Helium traverses a wide literary and cultural arc of writers and artists who have worked on the impulses of forgetting and remembering — from Primo Levi to WG Sebald to Amrita Sher-Gil to Roberto Bolaño. Inspiration also came from sources as unlikely as Vladimir Nabokov and outdoor artist Nek Chand,who created Chandigarh’s rock garden “using innumerable shards of the past.” Part of this intermingling can be ascribed to his scientific training and part to his admiration for writers like Sebald. “Levi’s The Periodic Table is a fine way for a chemist to organise memories. The book has 21 chapters,each titled after a chemical element…The narrator sees strange parallels between humans and the properties of these atoms. It is also a homage to another favourite writer of mine: WG Sebald. Memory,Sebald wrote,even if you repress it,will come back at you and it will shape your life. This is true both for an individual and the collective. Memory is also an essential part of imagination. Time and again,we are summoned to appointments,not with the future,but with the unresolved past,” he says.

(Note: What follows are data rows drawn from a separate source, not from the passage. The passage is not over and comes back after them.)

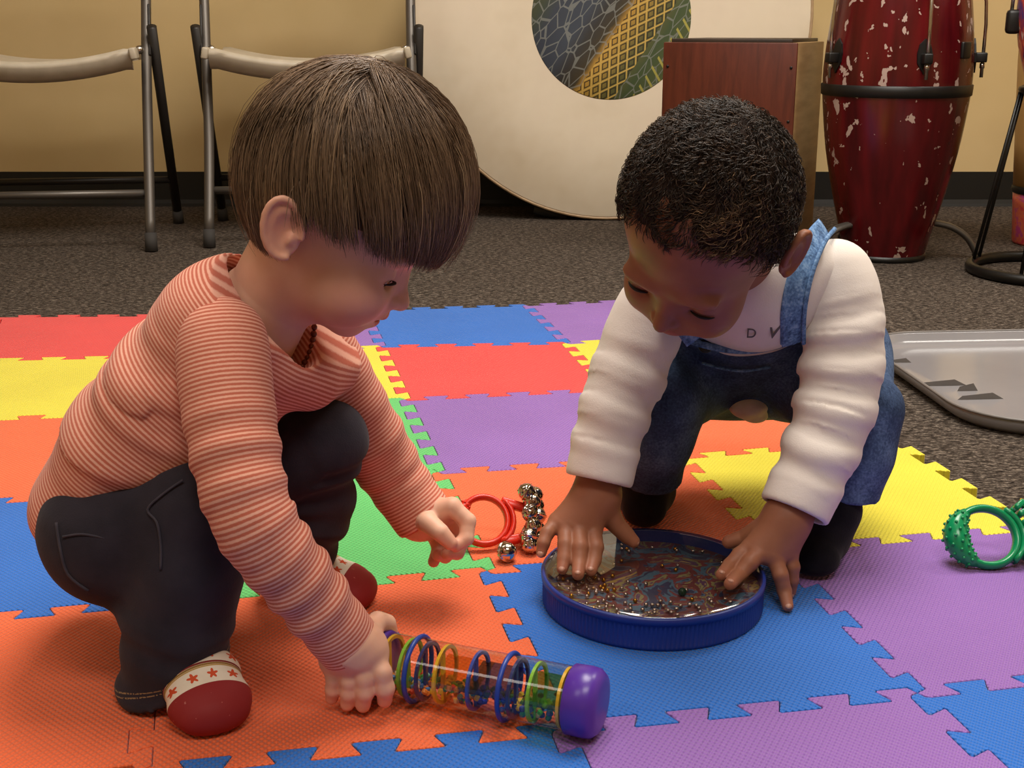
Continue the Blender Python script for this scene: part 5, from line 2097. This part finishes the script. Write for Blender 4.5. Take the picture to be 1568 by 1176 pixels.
for k in range(400):
    if len(spots) > 120:
        break
    q = rg.rand()
    if q < 0.45:
        c_ = vec(-0.058, -0.012) + rg.normal(0, 0.018, 2)
    elif q < 0.75:
        c_ = vec(-0.002, -0.060) + rg.normal(0, 1, 2) * vec(0.032, 0.010)
    else:
        a, r_ = rg.uniform(0, 2 * PI), 0.09 * math.sqrt(rg.rand())
        c_ = vec(r_ * math.cos(a), r_ * math.sin(a))
    if np.linalg.norm(c_) > RD - 0.010 or any(np.linalg.norm(c_ - s_) < 0.0042 for s_ in spots):
        continue
    spots.append(c_)
    (bg if rg.rand() < 0.18 else bs).sphere((c_[0], c_[1], 0.0190 + 0.0021), 0.0021, 10, 7)
bs.build('steel_beads', mat('steel_bead', '#d5d0c8', 0.12, 1.0), dr)['kind'] = 'stuff'
bg.build('brass_beads', mat('brass_bead', '#d8a840', 0.15, 1.0), dr)['kind'] = 'stuff'
gb = dc + vec(0.022, -0.034, 0.0)
MB().sphere((0.024, -0.030, 0.0230), 0.004, 14, 10).build('green_bead', mat('green_glass_bead', '#1f4a2c', 0.08), dr)

# ---------------------------------------------------------------- jingle bells
m_bell = mat('bell_nickel', '#c9bfb4', 0.13, 1.0)
m_slot = mat('bell_slot', '#0c0a09', 0.6)


def bell_mesh():
    b = MB()
    R0 = 1.0
    prof = []
    for k in range(11):
        a = -PI / 2 + PI * k / 10
        prof.append((max(0.02, R0 * math.cos(a)), R0 * math.sin(a)))
    mid = [(1.0, -0.06), (1.09, -0.05), (1.09, 0.05), (1.0, 0.06)]
    prof = prof[:5] + mid + prof[6:]
    b.lathe(prof, 16)
    o = b.build('bell', m_bell, None)
    return o


bell0 = bell_mesh()
sb = MB().box((0, 0, -0.84), (0.16, 0.86, 0.30), None, 0.04)
slot0 = sb.build('bell_slot', m_slot, None)


def put_bell(parent, loc, r, rot, first=[True]):
    if first[0]:
        o, s_ = bell0, slot0
        first[0] = False
    else:
        o, s_ = bell0.copy(), slot0.copy()
        COL.objects.link(o)
        COL.objects.link(s_)
    o.parent = parent
    o.location = loc
    o.scale = (r, r, r)
    o.rotation_euler = rot
    s_.parent = o
    return o


def ring_handle(root, m, RX, RY, tube, grip_a, grip_k=1.6):
    """oval ring in local xy-plane with a knobbly grip and two bell bars; local +x is the bell side"""
    b = MB()
    N = 56
    b.tube([(RX * math.cos(2 * PI * k / N), RY * math.sin(2 * PI * k / N), 0) for k in range(N)], tube, 10, closed=True, flat=(1.35, 0.8), up=(0, 0, 1))
    h = b.build('handle', m, root)
    # swollen grip on the far side from the bells
    b = MB()
    pts, rr_ = [], []
    for k in range(11):
        a = math.radians(180 - grip_a + 2 * grip_a * k / 10)
        pts.append((RX * math.cos(a), RY * math.sin(a), 0))
        rr_.append(tube * (1.0 + grip_k * math.sin(PI * k / 10)))
    b.tube(pts, rr_, 14, flat=(1.1, 1.0), up=(0, 0, 1))
    g_ = b.build('grip', m, root)
    for k in range(1, 10):
        for q in range(8):
            a = math.radians(180 - grip_a + 2 * grip_a * k / 10)
            tw = 2 * PI * (q + 0.5 * (k % 2)) / 8
            rr2 = rr_[k] * 1.02
            cx, cy = math.cos(a), math.sin(a)
            MB().sphere((RX * cx + rr2 * math.cos(tw) * cx, RY * cy + rr2 * math.cos(tw) * cy, rr2 * math.sin(tw) * 1.1), tube * 0.34, 8, 6).build('grip_knob', m, g_)
    # holder bar behind the bells
    b = MB()
    pts = [(RX * 1.02 * math.cos(a) + 0.006, RY * 1.05 * math.sin(a), 0) for a in np.linspace(-1.0, 1.0, 11)]
    b.tube(pts, tube * 1.05, 8, flat=(1.5, 0.7), up=(0, 0, 1))
    b.build('bell_bar', m, root)
    return h


m_redp = mat('red_plastic', '#e0301c', 0.25)
m_greenp = mat('green_plastic', '#0f8a55', 0.22)

# green one: leaning, bells past the right edge of the photo
gp = P(1510, 822, 1.19)
gn = empty('jingle_bells', tuple(gp), label='green-handled jingle bells on the purple tile at right edge', cat='hand bells', group='hand-held jingle bells')
X_ = unit(vec(1.0, 0.06, 0.03))
Y_ = unit(vec(0.03, 0.62, 0.78) - X_ * float(vec(0.03, 0.62, 0.78) @ X_))
gn.rotation_euler = Matrix(np.stack([X_, Y_, np.cross(X_, Y_)], 1).tolist()).to_euler()
ring_handle(gn, m_greenp, 0.0305, 0.0295, 0.0050, 62, 1.5)
rg = np.random.RandomState(4)
Mg = gn.rotation_euler.to_matrix()
for k in range(7):
    a = -1.05 + 2.1 * k / 6
    for s_ in (-1, 1):
        if k == 0:
            continue
        MB().box((0.033 + 0.010 * math.cos(a), 0.034 * math.sin(a), s_ * 0.006), (0.012, 0.006, 0.009), (0, 0, a * 0.6), 0.0015).build('bell_clip', m_greenp, gn)
    for row in range(3):
        th = (-0.9, 0.0, 0.9)[row] + 0.3 * (k % 2)
        l_ = Vector((0.046 + 0.010 * math.cos(th) + 0.004 * math.cos(a), 0.038 * math.sin(a), 0.014 * math.sin(th)))
        wz = (Mg @ l_).z + gp[2]
        if wz < 0.0225:
            l_ = l_ + Mg.inverted() @ Vector((0, 0, 0.0225 - wz))
        put_bell(gn, l_, 0.0088 + 0.0008 * rg.rand(), tuple(rg.uniform(-2, 2, 3)))

# red one, beside the far hand of the striped-shirt toddler
rp = P(741, 797, 1.235)
rd = empty('jingle_bells', tuple(rp), label='red-handled jingle bells on the orange tile between the toddlers', cat='hand bells', group='hand-held jingle bells')
X_ = unit(vec(1.0, 0.10, -0.10))
Y_ = unit(vec(0.10, 0.66, 0.75) - X_ * float(vec(0.10, 0.66, 0.75) @ X_))
rd.rotation_euler = Matrix(np.stack([X_, Y_, np.cross(X_, Y_)], 1).tolist()).to_euler()
ring_handle(rd, m_redp, 0.0245, 0.0255, 0.0042, 48, 0.6)
for s_ in (-1, 1):
    MB().box((0.030, s_ * 0.019, 0), (0.026, 0.009, 0.010), (0, 0, -s_ * 0.25), 0.002).build('bell_arm', m_redp, rd)
Mw = rd.rotation_euler.to_matrix()
for k in range(6):
    a = -0.95 + 1.9 * k / 5
    for row in range(3):
        th = (-1.0, 0.0, 1.0)[row] + 0.35 * (k % 2)
        l_ = Vector((0.035 + 0.013 * math.cos(th) + 0.008 * math.cos(a), 0.036 * math.sin(a), 0.013 * math.sin(th)))
        wz = (Mw @ l_).z + rp[2]
        if wz < 0.0220:
            l_ = l_ + Mw.inverted() @ Vector((0, 0, 0.0220 - wz))
        put_bell(rd, l_, 0.0085 + 0.001 * rg.rand(), tuple(rg.uniform(-2, 2, 3)))
e_ = gz(776, 845, 0.0225) - rp
put_bell(rd, Mw.inverted() @ Vector(e_), 0.0102, (0.4, 0.3, 0.9))
e_ = P(812, 783, 1.235) - rp
put_bell(rd, Mw.inverted() @ Vector(e_), 0.0082, (1.2, 0.9, 0.2))
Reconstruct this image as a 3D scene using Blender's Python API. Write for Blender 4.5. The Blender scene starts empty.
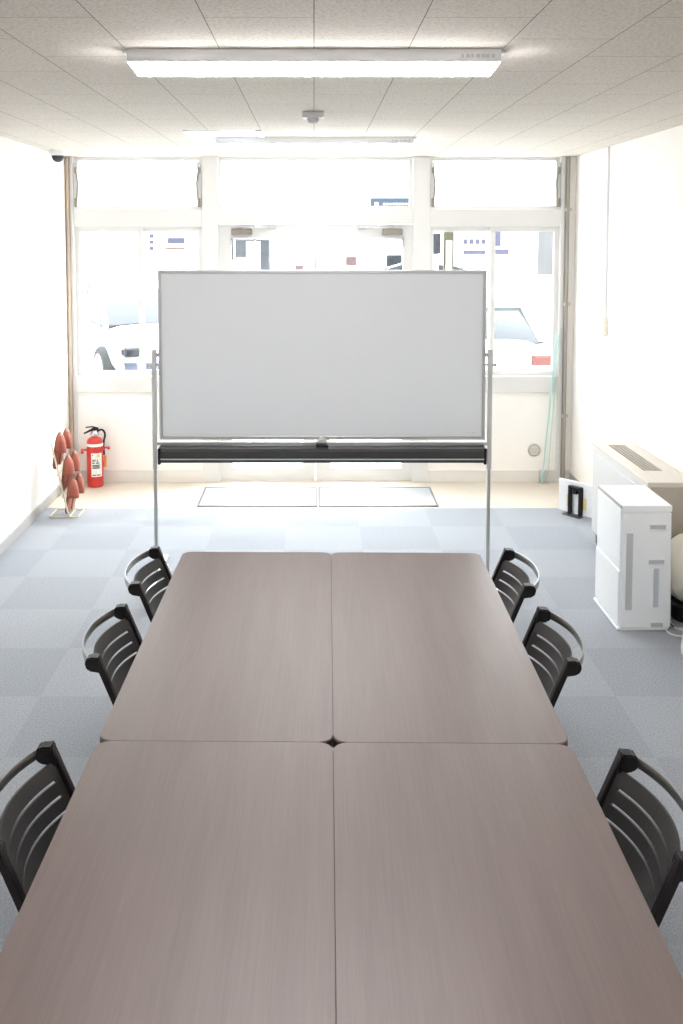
import bpy, bmesh, math, random
from mathutils import Vector, Matrix
random.seed(4)
C = bpy.context.scene.collection
PI = math.pi
R = math.radians

# ------------------------------------------------------------------ materials
def mat(name, col, rough=.5, metal=0., spec=.5, emit=None, es=0., noise=None, bump=None, coat=0., sheen=0.):
    m = bpy.data.materials.new(name); m.use_nodes = True
    nt = m.node_tree; b = nt.nodes['Principled BSDF']
    b.inputs['Base Color'].default_value = (*col, 1); b.inputs['Roughness'].default_value = rough
    b.inputs['Metallic'].default_value = metal; b.inputs['Specular IOR Level'].default_value = spec
    b.inputs['Coat Weight'].default_value = coat; b.inputs['Sheen Weight'].default_value = sheen
    if emit:
        b.inputs['Emission Color'].default_value = (*emit, 1); b.inputs['Emission Strength'].default_value = es
    tc = nt.nodes.new('ShaderNodeTexCoord')
    if noise:
        sc, amp = noise
        n = nt.nodes.new('ShaderNodeTexNoise'); n.inputs['Scale'].default_value = sc; n.inputs['Detail'].default_value = 4
        nt.links.new(tc.outputs['Object'], n.inputs['Vector'])
        r = nt.nodes.new('ShaderNodeMapRange'); r.inputs['To Min'].default_value = 1 - amp; r.inputs['To Max'].default_value = 1 + amp
        nt.links.new(n.outputs['Fac'], r.inputs['Value'])
        mx = nt.nodes.new('ShaderNodeMix'); mx.data_type = 'RGBA'; mx.blend_type = 'MULTIPLY'; mx.inputs[0].default_value = 1
        mx.inputs[6].default_value = (*col, 1); nt.links.new(r.outputs[0], mx.inputs[7])
        nt.links.new(mx.outputs[2], b.inputs['Base Color'])
    if bump:
        sc, st = bump
        n = nt.nodes.new('ShaderNodeTexNoise'); n.inputs['Scale'].default_value = sc; n.inputs['Detail'].default_value = 3
        nt.links.new(tc.outputs['Object'], n.inputs['Vector'])
        bp = nt.nodes.new('ShaderNodeBump'); bp.inputs['Strength'].default_value = st; bp.inputs['Distance'].default_value = .002
        nt.links.new(n.outputs['Fac'], bp.inputs['Height']); nt.links.new(bp.outputs[0], b.inputs['Normal'])
    return m

def nodes_of(m):
    nt = m.node_tree
    return nt, nt.nodes['Principled BSDF'], nt.nodes.new, nt.links.new

M = {}
M['wall'] = mat('wall paint', (.90, .875, .84), .75, noise=(3, .015), bump=(160, .12))
M['frame'] = mat('white painted window frame', (.70, .69, .675), .45, noise=(6, .02))
M['panel'] = mat('cream lower wall panel', (.90, .87, .83), .6, noise=(3, .02))
M['base'] = mat('grey vinyl baseboard', (.42, .41, .40), .55, noise=(8, .05))
M['basecream'] = mat('beige grey skirting', (.74, .71, .67), .55, noise=(8, .05))
M['white'] = mat('white plastic', (.82, .835, .855), .35, noise=(9, .01))
M['offwhite'] = mat('off white enamel', (.60, .55, .49), .4, noise=(9, .015))
M['fcface'] = mat('pale grey enamel', (.58, .58, .58), .4, noise=(9, .015))
M['black'] = mat('black plastic', (.008, .007, .008), .42, spec=.3, noise=(20, .2))
M['blackframe'] = mat('black painted frame', (.008, .005, .006), .38, spec=.3, noise=(20, .2))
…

Singh realised his own debt to imagination early in life. He worked as a research scientist at McGill University,Montreal,for two years before making a serious attempt to become a writer. “It was not a sudden transformation. Ever since I was six,I had a great desire to write,but I didn’t know how to go about it. The reason it took me a long time to make the decision is because I also enjoyed my research work. The creative processes within the sciences and the kind of writing I do are not very different; I feel they have a lot in common. And this book of mine,among other things,is really a coming together of disciplines,” he says.

Now he’s trying his hand at something simpler: a story for children,set in the land of snow and ice. “I grew up all over India — in Punjab,Kashmir,Delhi,Bangalore and Chandigarh. In 1976,we moved to Kashmir. Those years continue to cast a huge spell on me. Most of my stories are set in the mountains.”